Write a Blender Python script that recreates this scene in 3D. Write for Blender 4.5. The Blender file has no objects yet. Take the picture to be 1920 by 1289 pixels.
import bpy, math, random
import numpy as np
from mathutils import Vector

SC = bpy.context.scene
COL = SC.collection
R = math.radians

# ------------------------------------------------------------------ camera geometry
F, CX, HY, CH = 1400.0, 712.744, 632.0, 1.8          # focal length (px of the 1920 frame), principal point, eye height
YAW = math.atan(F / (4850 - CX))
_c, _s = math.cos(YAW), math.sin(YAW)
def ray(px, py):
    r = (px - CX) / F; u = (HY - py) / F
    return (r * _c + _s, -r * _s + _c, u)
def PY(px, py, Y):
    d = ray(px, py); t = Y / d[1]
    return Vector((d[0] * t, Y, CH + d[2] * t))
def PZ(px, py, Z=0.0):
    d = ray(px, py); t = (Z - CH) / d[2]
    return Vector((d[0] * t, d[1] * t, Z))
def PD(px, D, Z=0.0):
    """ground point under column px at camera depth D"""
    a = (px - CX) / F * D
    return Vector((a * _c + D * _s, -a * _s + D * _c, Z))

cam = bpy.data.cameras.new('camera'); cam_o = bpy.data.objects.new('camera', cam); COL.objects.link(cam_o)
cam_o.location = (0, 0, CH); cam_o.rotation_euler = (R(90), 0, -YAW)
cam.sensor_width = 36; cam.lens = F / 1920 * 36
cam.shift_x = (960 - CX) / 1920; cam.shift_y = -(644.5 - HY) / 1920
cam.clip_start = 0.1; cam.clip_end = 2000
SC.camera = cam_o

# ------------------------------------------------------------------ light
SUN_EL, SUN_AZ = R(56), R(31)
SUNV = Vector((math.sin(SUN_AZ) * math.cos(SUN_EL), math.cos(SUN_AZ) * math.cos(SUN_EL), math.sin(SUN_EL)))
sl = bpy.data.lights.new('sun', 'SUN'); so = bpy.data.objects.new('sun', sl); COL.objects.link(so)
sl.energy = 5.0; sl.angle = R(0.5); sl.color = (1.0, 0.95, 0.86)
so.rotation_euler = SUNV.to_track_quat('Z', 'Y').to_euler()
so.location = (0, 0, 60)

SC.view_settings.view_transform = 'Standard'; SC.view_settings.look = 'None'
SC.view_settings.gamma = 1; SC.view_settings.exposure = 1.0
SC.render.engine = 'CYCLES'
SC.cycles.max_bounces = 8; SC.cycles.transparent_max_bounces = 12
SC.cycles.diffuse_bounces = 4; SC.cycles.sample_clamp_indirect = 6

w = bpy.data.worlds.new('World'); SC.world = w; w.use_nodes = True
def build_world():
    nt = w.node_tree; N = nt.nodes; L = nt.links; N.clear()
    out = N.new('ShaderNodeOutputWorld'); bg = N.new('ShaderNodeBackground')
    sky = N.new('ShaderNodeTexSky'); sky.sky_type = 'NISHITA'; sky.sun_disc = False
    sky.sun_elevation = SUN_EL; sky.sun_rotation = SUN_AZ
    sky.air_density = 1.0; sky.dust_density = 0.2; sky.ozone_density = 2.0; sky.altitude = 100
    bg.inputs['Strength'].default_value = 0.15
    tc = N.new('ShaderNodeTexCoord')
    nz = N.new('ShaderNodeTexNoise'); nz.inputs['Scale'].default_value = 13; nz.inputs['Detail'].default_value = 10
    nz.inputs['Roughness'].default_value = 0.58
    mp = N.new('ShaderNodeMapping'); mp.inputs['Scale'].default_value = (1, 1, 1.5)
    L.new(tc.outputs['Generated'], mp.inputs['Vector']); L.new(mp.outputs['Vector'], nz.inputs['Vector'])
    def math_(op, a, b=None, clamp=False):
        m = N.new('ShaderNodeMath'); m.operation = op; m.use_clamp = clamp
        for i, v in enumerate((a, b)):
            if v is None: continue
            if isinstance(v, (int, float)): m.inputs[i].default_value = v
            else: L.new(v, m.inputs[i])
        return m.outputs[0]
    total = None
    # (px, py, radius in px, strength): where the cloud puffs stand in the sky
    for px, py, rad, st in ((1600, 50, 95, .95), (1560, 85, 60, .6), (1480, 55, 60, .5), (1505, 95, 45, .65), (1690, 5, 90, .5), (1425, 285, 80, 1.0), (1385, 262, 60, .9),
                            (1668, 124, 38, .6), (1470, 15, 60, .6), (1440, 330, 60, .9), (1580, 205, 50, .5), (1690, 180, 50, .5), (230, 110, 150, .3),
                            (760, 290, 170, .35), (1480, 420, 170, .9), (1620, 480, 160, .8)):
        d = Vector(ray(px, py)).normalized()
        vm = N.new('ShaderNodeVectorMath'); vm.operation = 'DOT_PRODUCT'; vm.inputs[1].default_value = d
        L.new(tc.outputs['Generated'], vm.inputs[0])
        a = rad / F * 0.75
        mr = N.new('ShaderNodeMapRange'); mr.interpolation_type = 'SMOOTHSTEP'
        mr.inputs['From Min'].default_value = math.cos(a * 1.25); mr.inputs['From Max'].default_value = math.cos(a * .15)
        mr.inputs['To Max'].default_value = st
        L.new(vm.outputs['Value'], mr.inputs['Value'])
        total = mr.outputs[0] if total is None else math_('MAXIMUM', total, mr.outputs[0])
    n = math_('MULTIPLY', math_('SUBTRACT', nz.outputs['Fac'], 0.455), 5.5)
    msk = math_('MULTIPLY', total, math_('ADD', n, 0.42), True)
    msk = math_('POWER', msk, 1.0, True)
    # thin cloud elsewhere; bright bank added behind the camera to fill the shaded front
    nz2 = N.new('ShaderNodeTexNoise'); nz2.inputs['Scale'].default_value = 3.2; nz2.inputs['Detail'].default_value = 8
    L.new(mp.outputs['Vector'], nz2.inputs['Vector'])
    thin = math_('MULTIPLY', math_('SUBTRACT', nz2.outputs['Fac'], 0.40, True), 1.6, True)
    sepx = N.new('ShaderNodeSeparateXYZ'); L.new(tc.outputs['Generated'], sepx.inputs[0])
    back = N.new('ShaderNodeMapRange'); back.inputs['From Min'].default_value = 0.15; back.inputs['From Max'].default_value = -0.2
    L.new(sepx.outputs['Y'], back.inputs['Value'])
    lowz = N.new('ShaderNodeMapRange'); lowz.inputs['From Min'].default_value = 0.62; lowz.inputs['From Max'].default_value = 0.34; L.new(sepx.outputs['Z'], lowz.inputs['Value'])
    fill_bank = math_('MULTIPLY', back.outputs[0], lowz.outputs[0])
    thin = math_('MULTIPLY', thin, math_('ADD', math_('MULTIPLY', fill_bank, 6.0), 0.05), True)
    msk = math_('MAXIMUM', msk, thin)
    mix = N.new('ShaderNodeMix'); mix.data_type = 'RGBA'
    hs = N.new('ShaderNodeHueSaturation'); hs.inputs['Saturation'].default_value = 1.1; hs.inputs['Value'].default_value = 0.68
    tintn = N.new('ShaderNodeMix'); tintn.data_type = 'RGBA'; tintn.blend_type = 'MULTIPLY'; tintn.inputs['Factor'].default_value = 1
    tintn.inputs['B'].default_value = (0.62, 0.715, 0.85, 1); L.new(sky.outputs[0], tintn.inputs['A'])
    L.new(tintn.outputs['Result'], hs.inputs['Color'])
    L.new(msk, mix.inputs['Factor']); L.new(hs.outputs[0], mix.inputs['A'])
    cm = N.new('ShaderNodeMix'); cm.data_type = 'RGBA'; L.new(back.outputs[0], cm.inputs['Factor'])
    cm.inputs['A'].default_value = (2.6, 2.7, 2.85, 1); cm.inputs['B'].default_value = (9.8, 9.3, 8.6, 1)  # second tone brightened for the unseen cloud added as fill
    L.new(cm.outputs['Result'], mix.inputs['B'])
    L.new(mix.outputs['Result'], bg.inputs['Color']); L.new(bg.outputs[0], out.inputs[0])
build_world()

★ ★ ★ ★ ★

STATED PROBLEM: Report each line in the data that holds the word "scene".

REPLY TO THE TASK:
Write a Blender Python script that recreates this scene in 3D. Write for Blender 4.5. The Blender file has no objects yet. Take the picture to be 1920 by 1289 pixels.
SC = bpy.context.scene